Source material:
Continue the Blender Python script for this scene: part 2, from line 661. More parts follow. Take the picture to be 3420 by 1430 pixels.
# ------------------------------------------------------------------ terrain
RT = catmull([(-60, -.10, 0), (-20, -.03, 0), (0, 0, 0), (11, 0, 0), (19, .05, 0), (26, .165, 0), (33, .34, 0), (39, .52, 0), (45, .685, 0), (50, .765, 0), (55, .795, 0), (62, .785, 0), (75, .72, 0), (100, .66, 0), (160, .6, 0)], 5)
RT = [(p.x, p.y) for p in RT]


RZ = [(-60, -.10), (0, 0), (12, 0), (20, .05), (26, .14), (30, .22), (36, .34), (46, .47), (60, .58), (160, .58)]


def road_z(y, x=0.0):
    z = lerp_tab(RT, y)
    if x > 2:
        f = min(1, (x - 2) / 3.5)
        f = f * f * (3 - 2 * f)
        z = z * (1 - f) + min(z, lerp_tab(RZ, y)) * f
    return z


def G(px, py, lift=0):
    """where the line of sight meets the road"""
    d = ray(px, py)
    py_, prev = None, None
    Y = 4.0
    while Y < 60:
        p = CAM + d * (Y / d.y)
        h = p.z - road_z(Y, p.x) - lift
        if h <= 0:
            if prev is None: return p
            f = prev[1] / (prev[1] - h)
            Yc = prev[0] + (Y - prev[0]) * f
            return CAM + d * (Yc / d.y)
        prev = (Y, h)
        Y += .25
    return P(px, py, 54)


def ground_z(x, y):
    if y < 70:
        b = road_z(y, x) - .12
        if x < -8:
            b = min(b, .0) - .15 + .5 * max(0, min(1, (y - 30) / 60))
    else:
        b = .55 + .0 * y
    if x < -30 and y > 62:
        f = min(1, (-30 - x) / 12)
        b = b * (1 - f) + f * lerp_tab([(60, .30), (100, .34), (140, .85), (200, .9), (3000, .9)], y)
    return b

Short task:
Extract all of the data exactly as written.

Response to the task:
Continue the Blender Python script for this scene: part 2, from line 661. More parts follow. Take the picture to be 3420 by 1430 pixels.
# ------------------------------------------------------------------ terrain
RT = catmull([(-60, -.10, 0), (-20, -.03, 0), (0, 0, 0), (11, 0, 0), (19, .05, 0), (26, .165, 0), (33, .34, 0), (39, .52, 0), (45, .685, 0), (50, .765, 0), (55, .795, 0), (62, .785, 0), (75, .72, 0), (100, .66, 0), (160, .6, 0)], 5)
RT = [(p.x, p.y) for p in RT]


RZ = [(-60, -.10), (0, 0), (12, 0), (20, .05), (26, .14), (30, .22), (36, .34), (46, .47), (60, .58), (160, .58)]


def road_z(y, x=0.0):
    z = lerp_tab(RT, y)
    if x > 2:
        f = min(1, (x - 2) / 3.5)
        f = f * f * (3 - 2 * f)
        z = z * (1 - f) + min(z, lerp_tab(RZ, y)) * f
    return z


def G(px, py, lift=0):
    """where the line of sight meets the road"""
    d = ray(px, py)
    py_, prev = None, None
    Y = 4.0
    while Y < 60:
        p = CAM + d * (Y / d.y)
        h = p.z - road_z(Y, p.x) - lift
        if h <= 0:
            if prev is None: return p
            f = prev[1] / (prev[1] - h)
            Yc = prev[0] + (Y - prev[0]) * f
            return CAM + d * (Yc / d.y)
        prev = (Y, h)
        Y += .25
    return P(px, py, 54)


def ground_z(x, y):
    if y < 70:
        b = road_z(y, x) - .12
        if x < -8:
            b = min(b, .0) - .15 + .5 * max(0, min(1, (y - 30) / 60))
    else:
        b = .55 + .0 * y
    if x < -30 and y > 62:
        f = min(1, (-30 - x) / 12)
        b = b * (1 - f) + f * lerp_tab([(60, .30), (100, .34), (140, .85), (200, .9), (3000, .9)], y)
    return b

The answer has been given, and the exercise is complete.